- _CHALLENGE_
Your task is to transcribe, without alteration, the lines from the top of the material below through the line bearing "for o in list(bpy.data.objects): bpy.data.objects.remove(o)", inclusive.

- _PROVIDED DATA_
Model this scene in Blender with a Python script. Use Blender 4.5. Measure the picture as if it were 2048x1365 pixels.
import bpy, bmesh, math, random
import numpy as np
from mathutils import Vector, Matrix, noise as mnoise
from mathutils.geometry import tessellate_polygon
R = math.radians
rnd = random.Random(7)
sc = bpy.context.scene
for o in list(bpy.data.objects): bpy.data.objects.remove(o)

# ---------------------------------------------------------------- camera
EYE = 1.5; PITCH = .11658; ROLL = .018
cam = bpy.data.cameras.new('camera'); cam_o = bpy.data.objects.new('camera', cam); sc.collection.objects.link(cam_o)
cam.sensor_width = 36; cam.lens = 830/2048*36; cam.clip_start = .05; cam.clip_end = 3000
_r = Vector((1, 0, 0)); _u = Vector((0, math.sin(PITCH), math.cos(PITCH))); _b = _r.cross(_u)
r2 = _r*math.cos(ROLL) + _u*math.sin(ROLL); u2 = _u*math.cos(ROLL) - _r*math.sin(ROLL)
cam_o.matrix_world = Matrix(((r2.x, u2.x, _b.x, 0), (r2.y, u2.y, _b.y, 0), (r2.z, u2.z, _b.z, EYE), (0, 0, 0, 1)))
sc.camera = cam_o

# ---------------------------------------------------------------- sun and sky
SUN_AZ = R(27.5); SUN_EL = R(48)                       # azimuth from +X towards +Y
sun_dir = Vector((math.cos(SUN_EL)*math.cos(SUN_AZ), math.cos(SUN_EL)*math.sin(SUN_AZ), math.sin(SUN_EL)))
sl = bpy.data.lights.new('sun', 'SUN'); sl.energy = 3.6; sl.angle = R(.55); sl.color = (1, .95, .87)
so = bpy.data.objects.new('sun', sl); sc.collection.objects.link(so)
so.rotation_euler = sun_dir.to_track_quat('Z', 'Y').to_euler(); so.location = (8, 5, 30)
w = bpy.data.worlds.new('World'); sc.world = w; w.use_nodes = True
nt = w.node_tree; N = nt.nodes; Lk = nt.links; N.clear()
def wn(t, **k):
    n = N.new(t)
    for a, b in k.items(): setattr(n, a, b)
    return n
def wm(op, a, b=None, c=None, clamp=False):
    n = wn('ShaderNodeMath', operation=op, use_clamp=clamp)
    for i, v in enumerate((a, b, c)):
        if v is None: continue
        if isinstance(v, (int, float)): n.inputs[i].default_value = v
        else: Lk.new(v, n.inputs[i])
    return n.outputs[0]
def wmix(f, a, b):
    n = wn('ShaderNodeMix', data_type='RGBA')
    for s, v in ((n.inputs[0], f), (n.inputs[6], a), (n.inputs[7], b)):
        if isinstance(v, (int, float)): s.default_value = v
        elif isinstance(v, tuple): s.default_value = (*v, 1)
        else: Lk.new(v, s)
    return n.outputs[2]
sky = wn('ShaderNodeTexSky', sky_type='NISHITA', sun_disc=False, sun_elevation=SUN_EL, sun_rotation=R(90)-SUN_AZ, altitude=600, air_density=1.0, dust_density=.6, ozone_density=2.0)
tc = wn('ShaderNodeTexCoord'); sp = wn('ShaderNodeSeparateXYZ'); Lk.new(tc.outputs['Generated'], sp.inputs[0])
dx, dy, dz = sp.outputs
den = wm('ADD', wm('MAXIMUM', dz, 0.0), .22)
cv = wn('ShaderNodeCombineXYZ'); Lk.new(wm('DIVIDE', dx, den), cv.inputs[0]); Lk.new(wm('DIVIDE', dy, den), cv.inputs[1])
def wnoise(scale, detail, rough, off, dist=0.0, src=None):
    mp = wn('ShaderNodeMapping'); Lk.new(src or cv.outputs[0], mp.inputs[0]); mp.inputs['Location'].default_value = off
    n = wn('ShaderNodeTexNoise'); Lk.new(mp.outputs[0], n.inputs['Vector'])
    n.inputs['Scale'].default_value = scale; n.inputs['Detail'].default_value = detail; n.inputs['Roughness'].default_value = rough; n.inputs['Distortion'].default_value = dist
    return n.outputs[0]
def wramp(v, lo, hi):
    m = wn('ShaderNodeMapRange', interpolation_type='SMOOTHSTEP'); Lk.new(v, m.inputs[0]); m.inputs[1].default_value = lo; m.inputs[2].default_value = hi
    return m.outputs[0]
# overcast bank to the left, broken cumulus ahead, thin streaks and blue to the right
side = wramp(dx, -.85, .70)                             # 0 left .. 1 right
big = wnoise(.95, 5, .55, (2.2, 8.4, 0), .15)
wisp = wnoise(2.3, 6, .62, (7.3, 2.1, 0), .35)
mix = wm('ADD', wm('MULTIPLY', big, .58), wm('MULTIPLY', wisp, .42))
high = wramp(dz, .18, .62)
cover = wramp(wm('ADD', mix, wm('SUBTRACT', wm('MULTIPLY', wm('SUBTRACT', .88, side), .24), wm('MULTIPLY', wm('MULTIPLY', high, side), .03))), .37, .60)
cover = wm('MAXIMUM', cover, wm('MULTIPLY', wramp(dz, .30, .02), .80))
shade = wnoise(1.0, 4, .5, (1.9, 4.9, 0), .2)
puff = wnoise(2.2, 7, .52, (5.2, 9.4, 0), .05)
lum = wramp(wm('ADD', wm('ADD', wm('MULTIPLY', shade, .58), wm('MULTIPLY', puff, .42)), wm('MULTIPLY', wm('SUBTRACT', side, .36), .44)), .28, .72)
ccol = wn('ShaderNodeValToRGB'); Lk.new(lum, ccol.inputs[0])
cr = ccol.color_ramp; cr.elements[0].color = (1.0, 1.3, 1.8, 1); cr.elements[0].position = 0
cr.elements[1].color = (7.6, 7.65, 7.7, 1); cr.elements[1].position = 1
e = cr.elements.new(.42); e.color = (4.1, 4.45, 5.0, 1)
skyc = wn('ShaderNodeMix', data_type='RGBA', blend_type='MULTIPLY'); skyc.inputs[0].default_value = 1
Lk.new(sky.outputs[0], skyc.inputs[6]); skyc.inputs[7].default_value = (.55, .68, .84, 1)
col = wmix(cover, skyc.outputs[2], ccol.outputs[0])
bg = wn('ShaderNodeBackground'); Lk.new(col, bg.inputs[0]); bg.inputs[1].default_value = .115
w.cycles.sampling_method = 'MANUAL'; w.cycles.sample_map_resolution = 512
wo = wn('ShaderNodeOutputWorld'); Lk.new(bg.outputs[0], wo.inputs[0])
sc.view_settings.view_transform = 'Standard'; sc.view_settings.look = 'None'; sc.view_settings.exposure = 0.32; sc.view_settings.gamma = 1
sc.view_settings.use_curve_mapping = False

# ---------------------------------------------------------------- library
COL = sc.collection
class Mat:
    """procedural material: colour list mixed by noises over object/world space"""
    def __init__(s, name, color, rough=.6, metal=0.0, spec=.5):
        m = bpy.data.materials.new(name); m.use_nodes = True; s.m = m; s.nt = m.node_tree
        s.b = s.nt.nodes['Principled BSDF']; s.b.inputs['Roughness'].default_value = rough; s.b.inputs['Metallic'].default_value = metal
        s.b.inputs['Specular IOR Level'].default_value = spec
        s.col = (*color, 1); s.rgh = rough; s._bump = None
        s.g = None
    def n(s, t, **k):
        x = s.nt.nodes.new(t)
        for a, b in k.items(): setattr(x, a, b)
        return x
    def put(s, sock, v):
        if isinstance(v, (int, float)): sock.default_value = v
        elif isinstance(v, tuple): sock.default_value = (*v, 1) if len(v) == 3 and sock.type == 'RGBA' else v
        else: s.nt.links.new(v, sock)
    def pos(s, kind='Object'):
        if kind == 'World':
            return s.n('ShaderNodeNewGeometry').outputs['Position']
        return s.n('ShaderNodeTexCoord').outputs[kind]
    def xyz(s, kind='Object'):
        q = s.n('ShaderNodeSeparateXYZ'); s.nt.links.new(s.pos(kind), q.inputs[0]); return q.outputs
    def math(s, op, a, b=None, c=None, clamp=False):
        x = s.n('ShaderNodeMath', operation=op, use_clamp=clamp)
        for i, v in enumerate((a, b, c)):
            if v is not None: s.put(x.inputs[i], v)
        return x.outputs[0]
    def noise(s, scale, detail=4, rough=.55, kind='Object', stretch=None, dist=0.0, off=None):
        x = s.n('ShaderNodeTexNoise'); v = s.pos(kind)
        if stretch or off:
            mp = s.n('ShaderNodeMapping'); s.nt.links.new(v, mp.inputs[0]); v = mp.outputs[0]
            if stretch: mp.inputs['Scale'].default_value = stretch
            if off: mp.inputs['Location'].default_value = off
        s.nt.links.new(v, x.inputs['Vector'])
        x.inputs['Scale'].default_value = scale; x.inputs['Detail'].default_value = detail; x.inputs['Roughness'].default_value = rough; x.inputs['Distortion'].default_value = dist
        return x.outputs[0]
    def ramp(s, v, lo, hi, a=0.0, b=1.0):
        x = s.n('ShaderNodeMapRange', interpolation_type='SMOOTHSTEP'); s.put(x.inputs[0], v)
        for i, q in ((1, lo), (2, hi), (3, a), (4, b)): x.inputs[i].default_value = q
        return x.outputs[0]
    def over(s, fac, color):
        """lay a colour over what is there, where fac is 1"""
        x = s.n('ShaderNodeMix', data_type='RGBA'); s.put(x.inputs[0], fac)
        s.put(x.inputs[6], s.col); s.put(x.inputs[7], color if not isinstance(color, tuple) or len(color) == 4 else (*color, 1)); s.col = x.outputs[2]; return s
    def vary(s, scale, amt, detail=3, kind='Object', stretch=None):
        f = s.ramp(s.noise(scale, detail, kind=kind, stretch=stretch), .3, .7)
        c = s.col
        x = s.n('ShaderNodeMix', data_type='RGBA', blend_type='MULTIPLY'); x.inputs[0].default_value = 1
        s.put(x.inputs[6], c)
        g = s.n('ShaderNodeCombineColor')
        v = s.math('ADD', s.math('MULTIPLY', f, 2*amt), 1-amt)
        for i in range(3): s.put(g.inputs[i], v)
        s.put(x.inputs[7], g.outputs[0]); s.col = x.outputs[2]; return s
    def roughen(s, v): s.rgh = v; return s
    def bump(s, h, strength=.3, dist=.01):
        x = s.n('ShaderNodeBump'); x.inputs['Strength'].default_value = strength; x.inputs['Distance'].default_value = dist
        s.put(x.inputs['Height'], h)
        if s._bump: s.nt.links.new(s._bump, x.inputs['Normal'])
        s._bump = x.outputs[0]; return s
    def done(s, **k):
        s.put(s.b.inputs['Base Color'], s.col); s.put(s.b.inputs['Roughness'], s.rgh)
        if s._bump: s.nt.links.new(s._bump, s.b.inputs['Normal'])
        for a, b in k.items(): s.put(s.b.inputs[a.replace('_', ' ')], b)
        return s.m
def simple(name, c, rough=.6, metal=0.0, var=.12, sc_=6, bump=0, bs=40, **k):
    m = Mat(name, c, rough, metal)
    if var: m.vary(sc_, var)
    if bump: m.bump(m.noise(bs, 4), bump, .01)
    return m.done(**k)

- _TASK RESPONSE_
Model this scene in Blender with a Python script. Use Blender 4.5. Measure the picture as if it were 2048x1365 pixels.
import bpy, bmesh, math, random
import numpy as np
from mathutils import Vector, Matrix, noise as mnoise
from mathutils.geometry import tessellate_polygon
R = math.radians
rnd = random.Random(7)
sc = bpy.context.scene
for o in list(bpy.data.objects): bpy.data.objects.remove(o)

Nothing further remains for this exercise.